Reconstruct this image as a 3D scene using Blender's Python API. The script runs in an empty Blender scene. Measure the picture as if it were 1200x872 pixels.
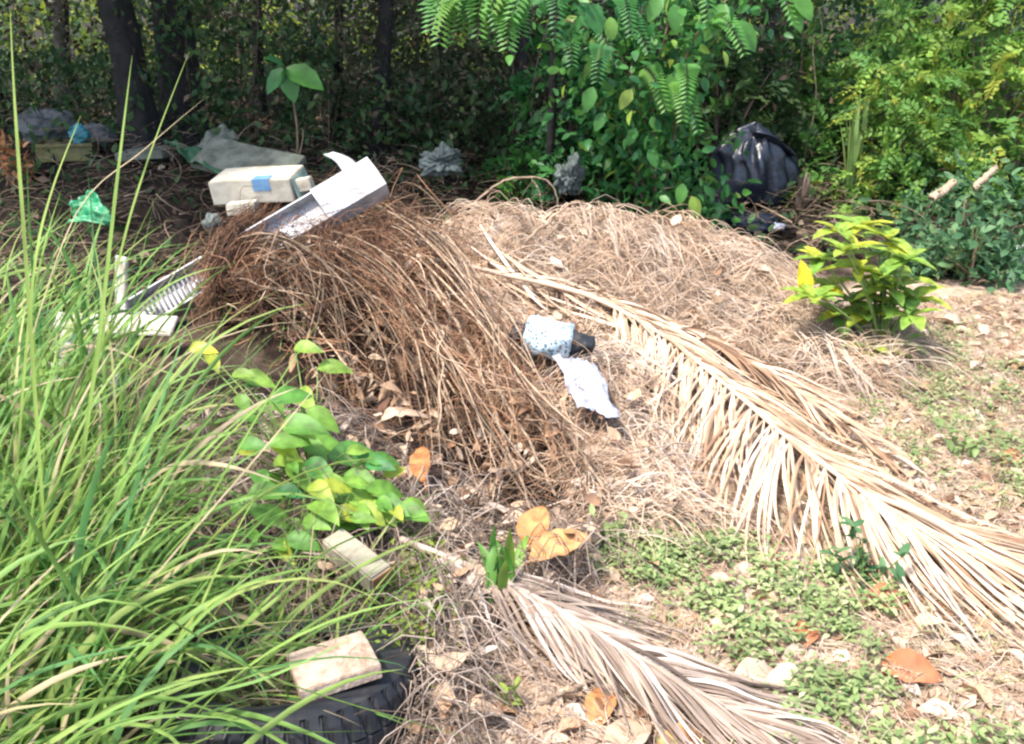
import bpy, bmesh, math, random
import numpy as np
from mathutils import Vector, Matrix

# ------------------------------------------------------------------ camera, sky, sun, exposure
S = bpy.context.scene
COL = S.collection
PITCH = math.radians(21.6)
FPX = 1100.0
CAM_H = 1.6
cam_d = bpy.data.cameras.new('camera'); cam = bpy.data.objects.new('camera', cam_d); COL.objects.link(cam)
cam.location = (0, 0, CAM_H); cam.rotation_euler = (math.pi/2 - PITCH, 0, 0)
cam_d.sensor_width = 36; cam_d.lens = 36*FPX/1200; cam_d.clip_start = .05; cam_d.clip_end = 3000
S.camera = cam
SUN_EL = math.radians(63); SUN_AZ = math.atan2(-.62, -.42)      # azimuth clockwise from +Y
to_sun = Vector((math.sin(SUN_AZ)*math.cos(SUN_EL), math.cos(SUN_AZ)*math.cos(SUN_EL), math.sin(SUN_EL)))
W = bpy.data.worlds.new('World'); S.world = W; W.use_nodes = True
nt = W.node_tree; bg = nt.nodes['Background']
sky = nt.nodes.new('ShaderNodeTexSky'); sky.sky_type = 'NISHITA'; sky.sun_disc = False
sky.sun_elevation = SUN_EL; sky.sun_rotation = SUN_AZ; sky.dust_density = 2.5; sky.air_density = 1.0
nt.links.new(sky.outputs[0], bg.inputs[0]); bg.inputs[1].default_value = .15
sun_d = bpy.data.lights.new('sun', 'SUN'); sun_d.energy = 2.35; sun_d.angle = math.radians(6); sun_d.color = (1, .95, .87)
sun = bpy.data.objects.new('sun', sun_d); COL.objects.link(sun)
sun.rotation_euler = (-to_sun).to_track_quat('-Z', 'Y').to_euler()
S.view_settings.view_transform = 'Standard'; S.view_settings.look = 'None'
S.view_settings.gamma = 1; S.view_settings.exposure = 1.84
S.render.engine = 'CYCLES'
S.cycles.filter_width = 2.4
S.cycles.max_bounces = 6; S.cycles.transparent_max_bounces = 4

# ------------------------------------------------------------------ helpers
rng = np.random.default_rng(7)
CP, SP = math.cos(PITCH), math.sin(PITCH)

def ray(px, py):
    u, v = (px-600)/FPX, (py-436)/FPX
    return np.array([u, CP - v*SP, -SP - v*CP])
def at(px, py, Y):
    d = ray(px, py); return np.array([0, 0, CAM_H]) + d*(Y/d[1])
def proj(p):
    p = np.asarray(p, float)
    zc = p[..., 1]*CP + (CAM_H-p[..., 2])*SP
    yc = p[..., 1]*SP - (CAM_H-p[..., 2])*CP
    return 600 + FPX*p[..., 0]/zc, 436 - FPX*yc/zc
def sstep(a, b, x):
    t = np.clip((x-a)/(b-a), 0, 1); return t*t*(3-2*t)
_ph = np.random.default_rng(3).uniform(0, 6.28, (40, 3))
def fbm(x, y, scale=1.0, oct=4, seed=0):
    o = 0; a = 1.; f = 1/scale; tot = 0
    for k in range(oct):
        p = _ph[(seed*5+k) % 40]
        c, s = math.cos(p[2]), math.sin(p[2])
        xx, yy = (x*c-y*s)*f, (x*s+y*c)*f
        o = o + a*(np.sin(xx*6.28+p[0])*np.sin(yy*6.28*.93+p[1]) + .5*np.sin((xx+yy)*4.1+p[1]))
        tot += a*1.2; a *= .55; f *= 2.03
    return o/tot

BLOBS = [(-.95, 4.42, .36, .58, .36), (-.42, 4.25, .48, .75, .32), (.05, 3.65, .55, .62, .18), (-.25, 3.55, .5, .55, .12),
         (.52, 4.88, .75, .52, .49), (1.25, 4.75, .60, .48, .26), (-1.33, 4.6, .26, .30, .19), (-.18, 4.98, .5, .42, .42), (-2.3, 6.9, 1.5, .75, .36), (-3.6, 7.6, 1.2, .9, .40)]
DENTS = [(-.70, 3.82, .30, .22), (-.02, 2.98, .22, .10), (-1.04, 4.02, .20, .11), (-.36, 3.36, .27, .14), (-.22, 3.98, .19, .13)]
def H(x, y):
    x = np.asarray(x, float); y = np.asarray(y, float)
    s = 0
    for cx, cy, sx, sy, h in BLOBS:
        s = s + (h*np.exp(-((x-cx)/sx)**2 - ((y-cy)/sy)**2))**2.5
    z = s**.4
    for cx, cy, rr, h in DENTS: z = z - h*np.exp(-((x-cx)**2+(y-cy)**2)/rr**2)
    z = z + .16*sstep(5.6, 8, y) + .25*sstep(8, 11, y)
    near = np.exp(-((np.abs(x)/14)**2) - ((y-5)/14)**2)
    return z + near*(.02*fbm(x, y, 1.3, 4, 1) + .008*fbm(x, y, .3, 3, 2))
def gnd(px, py, off=0.0):
    d = ray(px, py); o = np.array([0, 0, CAM_H])
    t = np.linspace(.8, 30, 3000); P = o + d*t[:, None]
    hit = np.nonzero(P[:, 2] < H(P[:, 0], P[:, 1]) + off)[0]
    return P[hit[0]] if len(hit) else P[-1]
def pip(px, py, poly):
    inside = np.zeros(np.shape(px), bool); n = len(poly); j = n-1
    for i in range(n):
        xi, yi = poly[i]; xj, yj = poly[j]
        c = ((yi > py) != (yj > py)) & (px < (xj-xi)*(py-yi)/(yj-yi+1e-9)+xi)
        inside ^= c; j = i
    return inside
def sample_poly(poly, n, xr, yr, seed):
    """n points of the ground that fall inside a region of the clearing"""
    r = np.random.default_rng(seed); out = np.zeros((0, 2))
    while len(out) < n:
        q = np.c_[r.uniform(*xr, 4*n), r.uniform(*yr, 4*n)]
        px, py = proj(np.c_[q, H(q[:, 0], q[:, 1])])
        out = np.r_[out, q[pip(px, py, poly)]]
    return out[:n]

class Geo:
    def __init__(s): s.v = []; s.f4 = []; s.f3 = []; s.a = []; s.n = 0
    def add(s, V, q=None, t=None, var=None):
        V = np.asarray(V, float)
        if V.ndim == 2: V = V[None]
        n, m, _ = V.shape
        off = s.n + np.arange(n)*m
        if q is not None and len(q): s.f4.append((off[:, None, None] + np.asarray(q)[None]).reshape(-1, 4))
        if t is not None and len(t): s.f3.append((off[:, None, None] + np.asarray(t)[None]).reshape(-1, 3))
        s.v.append(V.reshape(-1, 3))
        if var is None: var = np.zeros(n)
        var = np.asarray(var, float)
        s.a.append(np.repeat(var, m) if var.ndim == 1 else var.reshape(-1))
        s.n += n*m
    def build(s, name, mat, parent=None, smooth=True, loc=None):
        me = bpy.data.meshes.new(name)
        v = np.concatenate(s.v)
        if loc is not None: v = v - np.asarray(loc)
        f4 = np.concatenate(s.f4) if s.f4 else np.zeros((0, 4), int)
        f3 = np.concatenate(s.f3) if s.f3 else np.zeros((0, 3), int)
        me.vertices.add(len(v)); me.vertices.foreach_set('co', v.ravel())
        li = np.concatenate([f4.ravel(), f3.ravel()]); me.loops.add(len(li)); me.loops.foreach_set('vertex_index', li.astype(np.int32))
        tot = np.r_[np.full(len(f4), 4), np.full(len(f3), 3)]; st = np.r_[0, np.cumsum(tot)[:-1]]
        me.polygons.add(len(tot)); me.polygons.foreach_set('loop_start', st.astype(np.int32))
        me.polygons.foreach_set('use_smooth', np.full(len(tot), smooth, bool))
        at_ = me.attributes.new('var', 'FLOAT', 'POINT'); at_.data.foreach_set('value', np.concatenate(s.a).astype(np.float32))
        me.update(calc_edges=True); me.validate()
        if isinstance(mat, (list, tuple)):
            for m in mat: me.materials.append(m)
        else: me.materials.append(mat)
        o = bpy.data.objects.new(name, me); COL.objects.link(o)
        if parent: o.parent = parent
        if loc is not None and parent is None: o.location = Vector(loc)
        return o
def tag(o, label=None, cat=None, group=None, kind=None):
    if label: o['label'] = label
    if cat: o['category'] = cat
    if group: o['group'] = group
    if kind: o['kind'] = kind
    return o
def thing(name, label, cat, loc, group=None):
    o = bpy.data.objects.new(name, None); COL.objects.link(o); o.location = Vector([float(c) for c in loc]); o.empty_display_size = .1
    return tag(o, label, cat, group)
def unit(v): return v/np.maximum(np.linalg.norm(v, axis=-1, keepdims=True), 1e-9)

def strip_geo(g, P, w, side, var, fold=.25):
    """ribbons with a mid fold. P (n,s,3), w (n,s) full width, side (n,s,3)"""
    n, s, _ = P.shape
    T = np.gradient(P, axis=1); N = unit(np.cross(side, T))
    V = np.stack([P - side*w[..., None]/2 + N*(w*fold)[..., None]*.5, P, P + side*w[..., None]/2 + N*(w*fold)[..., None]*.5], 2).reshape(n, s*3, 3)
    q = []
    for i in range(s-1):
        for c in range(2): a = i*3+c; q.append((a, a+1, a+4, a+3))
    g.add(V, q, None, var)
def tube_geo(g, P, r, var, k=4, cap=False):
    P = np.asarray(P, float); r = np.asarray(r, float)
    if P.ndim == 2: P = P[None]; r = r[None]
    n, s, _ = P.shape
    T = unit(np.gradient(P, axis=1))
    ref = np.where(np.abs(T[..., 2:3]) > .9, np.array([1., 0, 0]), np.array([0, 0, 1.]))
    A = unit(np.cross(T, ref)); B = np.cross(T, A)
    an = np.arange(k)*2*math.pi/k
    V = P[:, :, None] + r[:, :, None, None]*(np.cos(an)[None, None, :, None]*A[:, :, None] + np.sin(an)[None, None, :, None]*B[:, :, None])
    q = [(i*k+j, i*k+(j+1) % k, (i+1)*k+(j+1) % k, (i+1)*k+j) for i in range(s-1) for j in range(k)]
    t = []
    if cap:
        for j in range(1, k-1): t += [(0, j+1, j), ((s-1)*k, (s-1)*k+j, (s-1)*k+j+1)]
    g.add(V.reshape(n, s*k, 3), q, t, np.broadcast_to(np.asarray(var, float).reshape(-1), (n,)) if np.ndim(var) else np.full(n, var))

def leaf_template(w=.25, fold=.2, curl=.2, st=(0, .12, .35, .65, .88, 1), ww=(.06, .55, 1, .85, .4, 0), wav=0, seed=0):
    r = np.random.default_rng(seed); V = []
    for t, a in zip(st, ww):
        h = a*w; z = -curl*t*t
        e = r.uniform(-1, 1, 2)*wav*a
        V += [(-h, t, z+fold*h+e[0]), (0, t, z), (h, t, z+fold*h+e[1])]
    q = []
    for i in range(len(st)-1):
        for c in range(2): a = i*3+c; q.append((a, a+1, a+4, a+3))
    return np.array(V), q, None
def diamond(w=.22, fold=.25, mid=.45):
    return np.array([(0, 0, 0), (w, mid, fold*w), (0, 1, 0), (-w, mid, fold*w)]), None, [(0, 1, 2), (0, 2, 3)]
def leaves_geo(g, tmpl, pos, axis, up, scale, var):
    V, q, t = tmpl
    a = unit(np.asarray(axis, float)); s = unit(np.cross(a, up)); n = np.cross(s, a)
    sc = np.asarray(scale, float)[:, None, None]
    P = pos[:, None, :] + sc*(V[None, :, 0:1]*s[:, None] + V[None, :, 1:2]*a[:, None] + V[None, :, 2:3]*n[:, None])
    g.add(P, q, t, var)
def rdir(n, r, up=0.0, spread=1.0):
    d = r.normal(size=(n, 3))*spread; d[:, 2] += up; return unit(d)
def smooth_path(pts, n):
    pts = np.asarray(pts, float); m = len(pts); t = np.linspace(0, m-1, n); i = np.minimum(t.astype(int), m-2); f = (t-i)[:, None]
    g = lambda k: pts[np.clip(k, 0, m-1)]
    p0, p1, p2, p3 = g(i-1), g(i), g(i+1), g(i+2)
    return .5*((2*p1) + (-p0+p2)*f + (2*p0-5*p1+4*p2-p3)*f**2 + (-p0+3*p1-3*p2+p3)*f**3)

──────

> _TASK TO CARRY OUT_: Repeat the listing above exactly from its first line to the line containing "S.cycles.max_bounces = 6;", both included, and omit the pictures.

> _ANSWER TO THE EXERCISE_:
Reconstruct this image as a 3D scene using Blender's Python API. The script runs in an empty Blender scene. Measure the picture as if it were 1200x872 pixels.
import bpy, bmesh, math, random
import numpy as np
from mathutils import Vector, Matrix

# ------------------------------------------------------------------ camera, sky, sun, exposure
S = bpy.context.scene
COL = S.collection
PITCH = math.radians(21.6)
FPX = 1100.0
CAM_H = 1.6
cam_d = bpy.data.cameras.new('camera'); cam = bpy.data.objects.new('camera', cam_d); COL.objects.link(cam)
cam.location = (0, 0, CAM_H); cam.rotation_euler = (math.pi/2 - PITCH, 0, 0)
cam_d.sensor_width = 36; cam_d.lens = 36*FPX/1200; cam_d.clip_start = .05; cam_d.clip_end = 3000
S.camera = cam
SUN_EL = math.radians(63); SUN_AZ = math.atan2(-.62, -.42)      # azimuth clockwise from +Y
to_sun = Vector((math.sin(SUN_AZ)*math.cos(SUN_EL), math.cos(SUN_AZ)*math.cos(SUN_EL), math.sin(SUN_EL)))
W = bpy.data.worlds.new('World'); S.world = W; W.use_nodes = True
nt = W.node_tree; bg = nt.nodes['Background']
sky = nt.nodes.new('ShaderNodeTexSky'); sky.sky_type = 'NISHITA'; sky.sun_disc = False
sky.sun_elevation = SUN_EL; sky.sun_rotation = SUN_AZ; sky.dust_density = 2.5; sky.air_density = 1.0
nt.links.new(sky.outputs[0], bg.inputs[0]); bg.inputs[1].default_value = .15
sun_d = bpy.data.lights.new('sun', 'SUN'); sun_d.energy = 2.35; sun_d.angle = math.radians(6); sun_d.color = (1, .95, .87)
sun = bpy.data.objects.new('sun', sun_d); COL.objects.link(sun)
sun.rotation_euler = (-to_sun).to_track_quat('-Z', 'Y').to_euler()
S.view_settings.view_transform = 'Standard'; S.view_settings.look = 'None'
S.view_settings.gamma = 1; S.view_settings.exposure = 1.84
S.render.engine = 'CYCLES'
S.cycles.filter_width = 2.4
S.cycles.max_bounces = 6; S.cycles.transparent_max_bounces = 4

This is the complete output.